En 1934, le père Roy, le fondateur devenu aumônier général de la JOC, publie aux Éditions jocistes le livre Un problème et une solution où il explique «la raison d’être, l’organisation et la méthode» de ce mouvement. La JOC veillera à prendre la «défense des intérêts spéciaux des jeunes ouvriers et des jeunes ouvrières» et à les représenter «auprès des autorités publiques, des patrons et des organisations ouvrières». C’est aussi dans ce bouquin qu’il présente la célèbre méthode jociste du Voir, Juger, Agir.
«Pour savoir comment transformer leur milieu, les chefs doivent le connaître. L’enquête jociste leur apprend à VOIR tout ce qui se passe chez les jeunes ouvriers; à JUGER en chrétiens les situations qu’ils ont trouvées; et surtout à AGIR en vue de porter remède aux maux de la jeunesse ouvrière et d’améliorer sa situation», écrit-il.
Le nouveau mouvement croît rapidement. En août 1933, la JOCF comprend 40 «sections régulières» et regroupe plus de 2000 jeunes ouvrières. La JOC masculine compte 17 sections et 700 jeunes ouvriers. De plus, les douze premiers numéros du mensuel La jeunesse ouvrière sont tirés à 80 000 exemplaires, se réjouit le père Roy. «Rédigé et vendu par des jocistes, après une année d’existence, le succès de cette publication est assuré», écrit-il en 1934.

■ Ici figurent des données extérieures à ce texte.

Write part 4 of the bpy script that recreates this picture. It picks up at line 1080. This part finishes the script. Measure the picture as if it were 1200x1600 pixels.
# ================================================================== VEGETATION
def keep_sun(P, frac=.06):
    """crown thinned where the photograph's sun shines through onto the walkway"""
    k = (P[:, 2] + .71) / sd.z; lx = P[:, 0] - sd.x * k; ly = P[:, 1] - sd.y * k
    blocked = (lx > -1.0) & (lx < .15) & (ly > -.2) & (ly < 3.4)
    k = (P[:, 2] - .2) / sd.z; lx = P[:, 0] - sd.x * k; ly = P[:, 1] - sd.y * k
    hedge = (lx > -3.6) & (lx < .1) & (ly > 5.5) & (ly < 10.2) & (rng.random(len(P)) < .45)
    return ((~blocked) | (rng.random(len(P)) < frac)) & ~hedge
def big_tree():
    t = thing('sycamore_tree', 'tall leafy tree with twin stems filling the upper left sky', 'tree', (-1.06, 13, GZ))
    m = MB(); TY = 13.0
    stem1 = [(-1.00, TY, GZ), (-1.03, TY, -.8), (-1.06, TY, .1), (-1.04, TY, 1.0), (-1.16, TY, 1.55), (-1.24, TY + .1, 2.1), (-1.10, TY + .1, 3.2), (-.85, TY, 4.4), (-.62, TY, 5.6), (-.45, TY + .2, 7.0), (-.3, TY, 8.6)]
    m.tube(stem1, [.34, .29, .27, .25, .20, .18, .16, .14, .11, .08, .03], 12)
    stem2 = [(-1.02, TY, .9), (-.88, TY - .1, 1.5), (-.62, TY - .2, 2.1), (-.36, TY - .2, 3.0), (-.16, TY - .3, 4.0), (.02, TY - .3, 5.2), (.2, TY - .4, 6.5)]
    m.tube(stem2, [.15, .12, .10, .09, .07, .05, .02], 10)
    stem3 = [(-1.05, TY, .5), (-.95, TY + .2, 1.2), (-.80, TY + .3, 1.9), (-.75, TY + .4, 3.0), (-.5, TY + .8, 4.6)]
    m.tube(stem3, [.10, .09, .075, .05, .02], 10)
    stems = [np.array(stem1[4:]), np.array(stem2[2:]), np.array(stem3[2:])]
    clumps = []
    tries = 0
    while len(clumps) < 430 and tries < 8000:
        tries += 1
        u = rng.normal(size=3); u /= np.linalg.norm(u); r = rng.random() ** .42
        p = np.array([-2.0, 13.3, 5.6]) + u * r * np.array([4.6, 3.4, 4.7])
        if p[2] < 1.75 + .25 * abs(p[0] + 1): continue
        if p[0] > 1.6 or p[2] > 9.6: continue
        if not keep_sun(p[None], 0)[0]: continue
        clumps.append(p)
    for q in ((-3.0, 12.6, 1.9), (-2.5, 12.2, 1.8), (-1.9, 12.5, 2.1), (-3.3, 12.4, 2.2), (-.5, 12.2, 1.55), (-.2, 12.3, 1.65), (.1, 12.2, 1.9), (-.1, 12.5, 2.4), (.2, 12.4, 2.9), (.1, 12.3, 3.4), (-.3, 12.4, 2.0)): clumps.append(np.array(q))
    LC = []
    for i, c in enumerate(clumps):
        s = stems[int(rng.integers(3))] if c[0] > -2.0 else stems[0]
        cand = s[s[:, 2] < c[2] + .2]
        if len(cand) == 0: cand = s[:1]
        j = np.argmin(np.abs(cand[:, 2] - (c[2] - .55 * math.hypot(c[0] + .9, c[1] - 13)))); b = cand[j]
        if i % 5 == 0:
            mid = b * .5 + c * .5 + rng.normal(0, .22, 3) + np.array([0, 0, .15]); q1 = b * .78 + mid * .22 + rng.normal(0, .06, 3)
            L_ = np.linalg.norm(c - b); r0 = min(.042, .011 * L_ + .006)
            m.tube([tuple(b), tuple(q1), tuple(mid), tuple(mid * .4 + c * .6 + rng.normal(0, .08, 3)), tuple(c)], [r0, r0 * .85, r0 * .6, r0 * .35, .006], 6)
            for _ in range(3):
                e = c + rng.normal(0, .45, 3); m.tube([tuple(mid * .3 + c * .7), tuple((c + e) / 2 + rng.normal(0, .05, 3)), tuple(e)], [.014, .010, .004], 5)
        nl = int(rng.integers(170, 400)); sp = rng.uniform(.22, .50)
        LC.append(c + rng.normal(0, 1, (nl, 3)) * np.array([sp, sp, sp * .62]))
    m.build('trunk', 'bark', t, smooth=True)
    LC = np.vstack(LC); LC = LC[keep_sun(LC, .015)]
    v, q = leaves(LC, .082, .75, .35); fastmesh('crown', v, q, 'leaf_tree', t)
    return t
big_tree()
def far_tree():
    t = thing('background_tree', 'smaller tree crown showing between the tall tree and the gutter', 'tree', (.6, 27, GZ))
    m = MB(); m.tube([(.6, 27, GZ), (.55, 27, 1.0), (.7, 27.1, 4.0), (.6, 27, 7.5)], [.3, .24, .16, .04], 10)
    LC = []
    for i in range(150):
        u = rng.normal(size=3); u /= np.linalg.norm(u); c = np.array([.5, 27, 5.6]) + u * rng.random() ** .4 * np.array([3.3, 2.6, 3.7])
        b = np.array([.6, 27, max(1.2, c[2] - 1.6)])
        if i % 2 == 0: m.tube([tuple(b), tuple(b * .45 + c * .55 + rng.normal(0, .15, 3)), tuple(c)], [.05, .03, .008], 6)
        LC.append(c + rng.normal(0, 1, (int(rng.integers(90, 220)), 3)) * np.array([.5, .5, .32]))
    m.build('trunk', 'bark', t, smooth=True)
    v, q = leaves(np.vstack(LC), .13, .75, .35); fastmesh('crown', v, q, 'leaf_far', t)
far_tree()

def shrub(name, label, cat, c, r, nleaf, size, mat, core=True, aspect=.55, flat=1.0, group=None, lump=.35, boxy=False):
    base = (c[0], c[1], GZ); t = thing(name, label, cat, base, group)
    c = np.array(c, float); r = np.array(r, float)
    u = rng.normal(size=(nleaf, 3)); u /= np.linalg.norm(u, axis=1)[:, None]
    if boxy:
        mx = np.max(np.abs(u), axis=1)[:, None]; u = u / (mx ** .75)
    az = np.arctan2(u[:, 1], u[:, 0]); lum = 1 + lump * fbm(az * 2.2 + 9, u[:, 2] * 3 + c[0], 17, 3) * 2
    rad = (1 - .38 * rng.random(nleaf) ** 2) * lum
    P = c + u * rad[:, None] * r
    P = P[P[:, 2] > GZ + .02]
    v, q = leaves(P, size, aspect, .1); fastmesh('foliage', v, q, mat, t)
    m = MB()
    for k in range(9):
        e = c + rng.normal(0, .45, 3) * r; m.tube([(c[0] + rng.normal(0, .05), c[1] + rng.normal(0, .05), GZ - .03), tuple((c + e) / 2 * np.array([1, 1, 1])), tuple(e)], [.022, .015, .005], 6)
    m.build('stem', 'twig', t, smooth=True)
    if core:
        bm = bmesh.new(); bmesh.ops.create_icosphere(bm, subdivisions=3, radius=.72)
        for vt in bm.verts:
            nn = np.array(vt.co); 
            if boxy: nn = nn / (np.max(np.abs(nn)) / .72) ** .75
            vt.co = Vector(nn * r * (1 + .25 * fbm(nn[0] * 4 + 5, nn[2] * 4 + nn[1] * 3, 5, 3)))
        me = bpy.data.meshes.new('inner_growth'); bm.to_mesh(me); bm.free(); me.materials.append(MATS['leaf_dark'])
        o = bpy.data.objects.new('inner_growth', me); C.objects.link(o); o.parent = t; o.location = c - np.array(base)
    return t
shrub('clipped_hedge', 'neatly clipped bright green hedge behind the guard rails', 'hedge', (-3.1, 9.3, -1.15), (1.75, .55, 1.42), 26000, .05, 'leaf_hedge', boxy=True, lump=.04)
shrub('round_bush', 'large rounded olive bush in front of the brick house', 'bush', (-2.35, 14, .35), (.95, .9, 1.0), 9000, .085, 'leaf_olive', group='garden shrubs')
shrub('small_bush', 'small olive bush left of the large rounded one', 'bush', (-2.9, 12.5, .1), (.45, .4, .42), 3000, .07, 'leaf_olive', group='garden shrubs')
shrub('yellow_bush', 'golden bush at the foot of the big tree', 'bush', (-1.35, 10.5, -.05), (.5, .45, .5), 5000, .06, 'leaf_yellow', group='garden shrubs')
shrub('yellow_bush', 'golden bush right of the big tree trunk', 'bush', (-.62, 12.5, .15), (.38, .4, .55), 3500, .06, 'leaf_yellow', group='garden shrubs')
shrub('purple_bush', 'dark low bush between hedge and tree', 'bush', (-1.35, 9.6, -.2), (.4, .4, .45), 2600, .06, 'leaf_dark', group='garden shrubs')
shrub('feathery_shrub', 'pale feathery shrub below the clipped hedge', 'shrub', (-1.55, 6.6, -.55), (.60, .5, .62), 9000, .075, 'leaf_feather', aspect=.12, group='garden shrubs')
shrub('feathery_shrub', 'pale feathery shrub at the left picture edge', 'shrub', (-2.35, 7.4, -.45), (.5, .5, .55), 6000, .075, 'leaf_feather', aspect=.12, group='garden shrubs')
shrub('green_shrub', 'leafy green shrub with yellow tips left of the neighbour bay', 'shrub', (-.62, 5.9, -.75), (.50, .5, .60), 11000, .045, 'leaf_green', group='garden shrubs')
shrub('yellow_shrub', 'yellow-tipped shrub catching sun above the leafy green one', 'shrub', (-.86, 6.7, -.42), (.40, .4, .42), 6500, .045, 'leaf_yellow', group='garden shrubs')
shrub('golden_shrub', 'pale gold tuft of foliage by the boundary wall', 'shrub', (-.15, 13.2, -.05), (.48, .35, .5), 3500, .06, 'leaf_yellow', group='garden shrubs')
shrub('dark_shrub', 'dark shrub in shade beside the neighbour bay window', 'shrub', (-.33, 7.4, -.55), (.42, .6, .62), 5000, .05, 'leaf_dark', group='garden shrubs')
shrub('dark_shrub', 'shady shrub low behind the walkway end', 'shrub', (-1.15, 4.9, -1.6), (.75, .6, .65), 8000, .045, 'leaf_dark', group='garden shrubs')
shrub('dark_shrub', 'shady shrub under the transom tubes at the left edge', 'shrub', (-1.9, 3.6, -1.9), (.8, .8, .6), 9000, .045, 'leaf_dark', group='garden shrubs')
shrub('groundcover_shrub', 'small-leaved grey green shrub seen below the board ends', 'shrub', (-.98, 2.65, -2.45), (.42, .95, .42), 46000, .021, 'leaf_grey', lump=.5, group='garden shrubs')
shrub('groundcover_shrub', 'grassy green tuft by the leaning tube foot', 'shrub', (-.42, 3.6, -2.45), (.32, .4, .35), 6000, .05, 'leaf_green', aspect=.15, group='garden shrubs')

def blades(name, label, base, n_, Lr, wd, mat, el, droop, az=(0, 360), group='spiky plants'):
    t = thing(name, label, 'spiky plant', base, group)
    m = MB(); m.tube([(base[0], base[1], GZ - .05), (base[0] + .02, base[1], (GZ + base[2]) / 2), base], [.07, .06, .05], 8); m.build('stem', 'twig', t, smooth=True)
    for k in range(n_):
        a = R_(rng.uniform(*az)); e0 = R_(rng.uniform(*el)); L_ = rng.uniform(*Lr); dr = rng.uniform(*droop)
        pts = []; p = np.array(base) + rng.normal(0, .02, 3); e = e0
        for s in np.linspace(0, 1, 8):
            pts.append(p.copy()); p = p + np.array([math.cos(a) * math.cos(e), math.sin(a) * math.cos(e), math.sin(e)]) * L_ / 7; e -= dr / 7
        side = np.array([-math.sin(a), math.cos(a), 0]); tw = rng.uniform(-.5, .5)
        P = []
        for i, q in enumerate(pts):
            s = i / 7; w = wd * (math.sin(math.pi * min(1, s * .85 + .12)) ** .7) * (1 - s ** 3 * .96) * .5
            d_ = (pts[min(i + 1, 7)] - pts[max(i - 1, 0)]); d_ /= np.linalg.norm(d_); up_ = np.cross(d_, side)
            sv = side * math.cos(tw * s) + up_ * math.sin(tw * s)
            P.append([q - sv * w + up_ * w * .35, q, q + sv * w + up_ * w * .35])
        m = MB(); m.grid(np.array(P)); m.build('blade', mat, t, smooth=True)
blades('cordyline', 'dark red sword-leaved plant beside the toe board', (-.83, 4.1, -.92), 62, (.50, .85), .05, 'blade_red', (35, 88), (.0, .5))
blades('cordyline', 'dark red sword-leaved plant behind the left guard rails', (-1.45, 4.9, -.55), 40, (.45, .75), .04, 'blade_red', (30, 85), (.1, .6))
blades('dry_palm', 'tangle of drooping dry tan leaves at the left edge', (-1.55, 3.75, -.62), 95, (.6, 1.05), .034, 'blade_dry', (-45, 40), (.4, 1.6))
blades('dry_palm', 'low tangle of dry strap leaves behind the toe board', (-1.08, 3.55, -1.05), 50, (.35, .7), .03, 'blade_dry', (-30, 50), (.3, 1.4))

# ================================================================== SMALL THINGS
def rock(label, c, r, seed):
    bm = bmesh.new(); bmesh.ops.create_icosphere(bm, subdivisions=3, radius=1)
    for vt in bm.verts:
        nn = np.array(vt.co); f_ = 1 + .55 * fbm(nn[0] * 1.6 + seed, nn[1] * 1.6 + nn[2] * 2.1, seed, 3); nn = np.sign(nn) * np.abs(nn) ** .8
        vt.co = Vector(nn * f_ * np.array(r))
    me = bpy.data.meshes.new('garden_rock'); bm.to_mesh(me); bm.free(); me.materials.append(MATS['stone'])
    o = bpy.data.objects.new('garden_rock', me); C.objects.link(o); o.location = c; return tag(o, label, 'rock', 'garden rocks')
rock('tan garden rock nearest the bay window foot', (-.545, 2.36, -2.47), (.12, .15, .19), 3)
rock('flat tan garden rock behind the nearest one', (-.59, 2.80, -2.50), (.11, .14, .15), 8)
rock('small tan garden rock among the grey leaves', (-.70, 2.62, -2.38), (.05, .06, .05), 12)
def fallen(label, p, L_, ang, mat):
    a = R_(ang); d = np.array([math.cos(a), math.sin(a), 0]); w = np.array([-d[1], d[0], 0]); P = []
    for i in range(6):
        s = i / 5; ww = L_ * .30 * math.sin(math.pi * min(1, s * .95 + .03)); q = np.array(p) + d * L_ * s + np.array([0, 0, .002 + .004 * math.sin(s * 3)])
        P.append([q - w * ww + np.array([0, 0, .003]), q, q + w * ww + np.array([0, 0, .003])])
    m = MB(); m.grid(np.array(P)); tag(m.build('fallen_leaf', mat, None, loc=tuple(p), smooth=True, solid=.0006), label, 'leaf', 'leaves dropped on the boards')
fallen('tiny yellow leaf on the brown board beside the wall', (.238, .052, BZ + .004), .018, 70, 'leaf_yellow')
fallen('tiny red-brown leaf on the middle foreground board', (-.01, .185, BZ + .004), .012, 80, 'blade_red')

Le 14 septembre 1952, 20 000 jeunes travailleurs célèbrent, au Cap-de-la-Madeleine, le 20e anniversaire de la JOC. «Les 72 000 jocistes qui, depuis 1932, ont signé leur adhésion dans le mouvement, ne veulent pas que cet anniversaire passe Inaperçu». Angèle Chagnon est, à ce moment, présidente nationale de la JOCF. En 2017, Angèle Chagnon Legris a présidé la campagne de financement de la Fondation de la JOC. Samedi, au Centre St-Pierre, elle témoignera de l’importance de la JOC dans sa vie.